> **Collected data**

* Start *

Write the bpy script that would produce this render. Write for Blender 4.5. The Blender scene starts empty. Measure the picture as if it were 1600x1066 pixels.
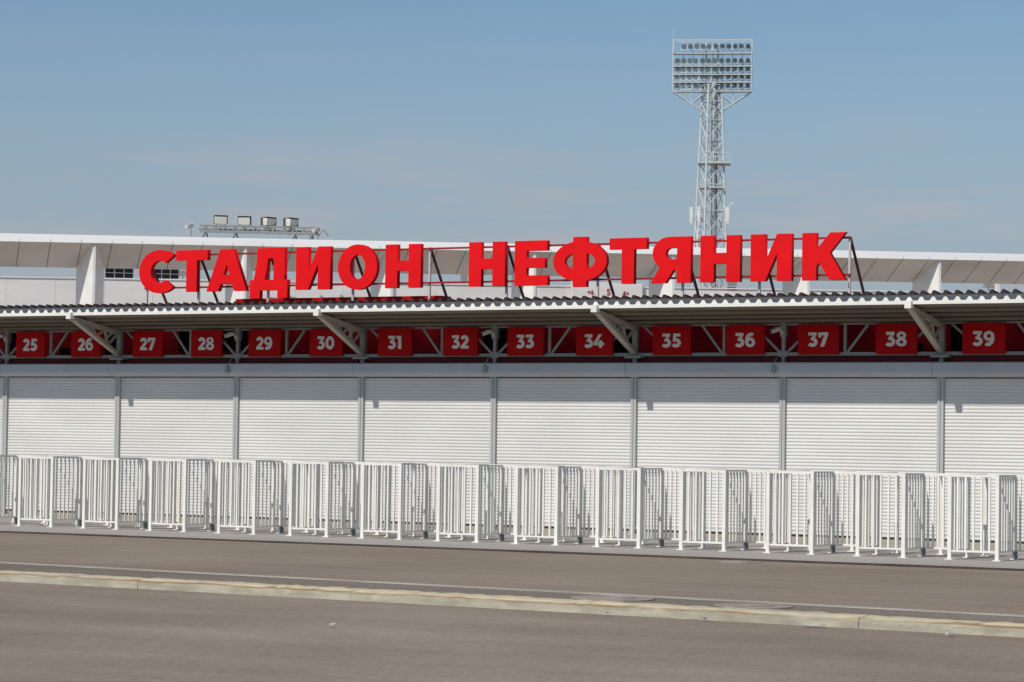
import bpy, bmesh, math, random
from mathutils import Vector, Matrix
random.seed(7)
S = bpy.context.scene
C = S.collection
rad = math.radians

# ---------------------------------------------------------------- camera
CAM = Vector((44.0585, -52.7954, 1.9554))
cd = bpy.data.cameras.new("camera"); cam = bpy.data.objects.new("camera", cd); C.objects.link(cam)
cd.sensor_width = 36.0; cd.lens = 36.0 * 4102.0 / 1600.0
cd.clip_start = 0.5; cd.clip_end = 6000
cr = Vector((0.875089565700274, 0.48372209143975287, 0.015204941816969967))
cu = Vector((0.005914929380195779, -0.0421053428066866, 0.9990956679505515))
cf = Vector((-0.48392485533699686, 0.8742082580027958, 0.03970712816087127))
cam.matrix_world = Matrix(((cr.x, cu.x, -cf.x, CAM.x), (cr.y, cu.y, -cf.y, CAM.y), (cr.z, cu.z, -cf.z, CAM.z), (0, 0, 0, 1)))
S.camera = cam

# ---------------------------------------------------------------- light
SUN_D = Vector((0.39, 2.06, -2.08)).normalized()          # the way sunlight travels
SUN_EL = math.asin(-SUN_D.z)
SUN_AZ = math.atan2(-SUN_D.x, -SUN_D.y)
wd = bpy.data.worlds.new("World"); S.world = wd; wd.use_nodes = True
nt = wd.node_tree; bg = nt.nodes["Background"]
sky = nt.nodes.new("ShaderNodeTexSky"); sky.sky_type = 'NISHITA'; sky.sun_disc = False
sky.sun_elevation = SUN_EL; sky.sun_rotation = SUN_AZ
sky.altitude = 300; sky.air_density = 1.0; sky.dust_density = 1.0; sky.ozone_density = 2.5
SKY = 0.080
bg.inputs[1].default_value = SKY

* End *

> **Required work**
All of the data needs repeating exactly, but the pictures do not.

> **Response below**
Write the bpy script that would produce this render. Write for Blender 4.5. The Blender scene starts empty. Measure the picture as if it were 1600x1066 pixels.
import bpy, bmesh, math, random
from mathutils import Vector, Matrix
random.seed(7)
S = bpy.context.scene
C = S.collection
rad = math.radians

# ---------------------------------------------------------------- camera
CAM = Vector((44.0585, -52.7954, 1.9554))
cd = bpy.data.cameras.new("camera"); cam = bpy.data.objects.new("camera", cd); C.objects.link(cam)
cd.sensor_width = 36.0; cd.lens = 36.0 * 4102.0 / 1600.0
cd.clip_start = 0.5; cd.clip_end = 6000
cr = Vector((0.875089565700274, 0.48372209143975287, 0.015204941816969967))
cu = Vector((0.005914929380195779, -0.0421053428066866, 0.9990956679505515))
cf = Vector((-0.48392485533699686, 0.8742082580027958, 0.03970712816087127))
cam.matrix_world = Matrix(((cr.x, cu.x, -cf.x, CAM.x), (cr.y, cu.y, -cf.y, CAM.y), (cr.z, cu.z, -cf.z, CAM.z), (0, 0, 0, 1)))
S.camera = cam

# ---------------------------------------------------------------- light
SUN_D = Vector((0.39, 2.06, -2.08)).normalized()          # the way sunlight travels
SUN_EL = math.asin(-SUN_D.z)
SUN_AZ = math.atan2(-SUN_D.x, -SUN_D.y)
wd = bpy.data.worlds.new("World"); S.world = wd; wd.use_nodes = True
nt = wd.node_tree; bg = nt.nodes["Background"]
sky = nt.nodes.new("ShaderNodeTexSky"); sky.sky_type = 'NISHITA'; sky.sun_disc = False
sky.sun_elevation = SUN_EL; sky.sun_rotation = SUN_AZ
sky.altitude = 300; sky.air_density = 1.0; sky.dust_density = 1.0; sky.ozone_density = 2.5
SKY = 0.080
bg.inputs[1].default_value = SKY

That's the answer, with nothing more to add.